5. Vessels on the Record that are refurbished in such a way that their fish hold volume increases will be removed from the Record.

6. In order to resolve any disputes that may arise with the implementation of paragraphs 2 to 5 above, ISSF will set up an independent Dispute Settlement Advisory Body composed of experts in relevant legislation.

7. Considering that increased participation by coastal states in the large-scale purse seine tuna fisheries can be accommodated through commensurate reductions by the other participants, ISSF will continue to sponsor regional and global workshops on fleet capacity management, including mechanisms for capacity transfers.

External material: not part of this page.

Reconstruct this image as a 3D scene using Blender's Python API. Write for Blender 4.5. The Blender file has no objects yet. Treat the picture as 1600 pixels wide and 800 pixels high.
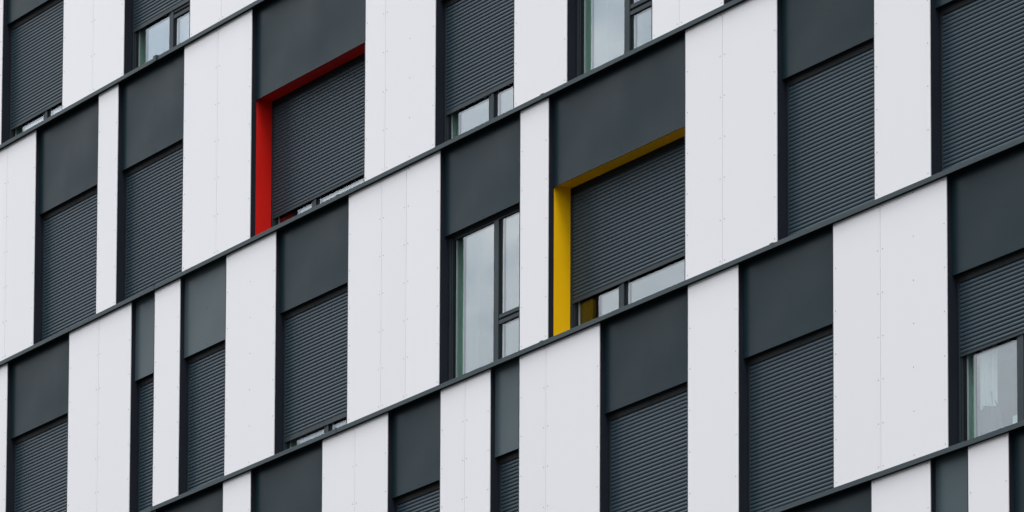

Appendix 1. Information required for the ISSF Record of Large-Scale Purse Seine Vessels

1. Name

2. Flag

3. IMO number

4. RFMO vessel record number(s)

5. National Registration Number

6. Length overall (m)

7. Fish carrying capacity (metric tons)

8. Fish hold volume (m3)

9. Year and month built

10. Shipyard

11. If applicable: Previous name(s) and flag(s); date(s) changed.


[1] For the purpose of this resolution, large-scale purse seine vessels are those with at least 335 m3 fish hold volume. This corresponds approximately to 273 metric tons (301 short tons) of fish carrying capacity.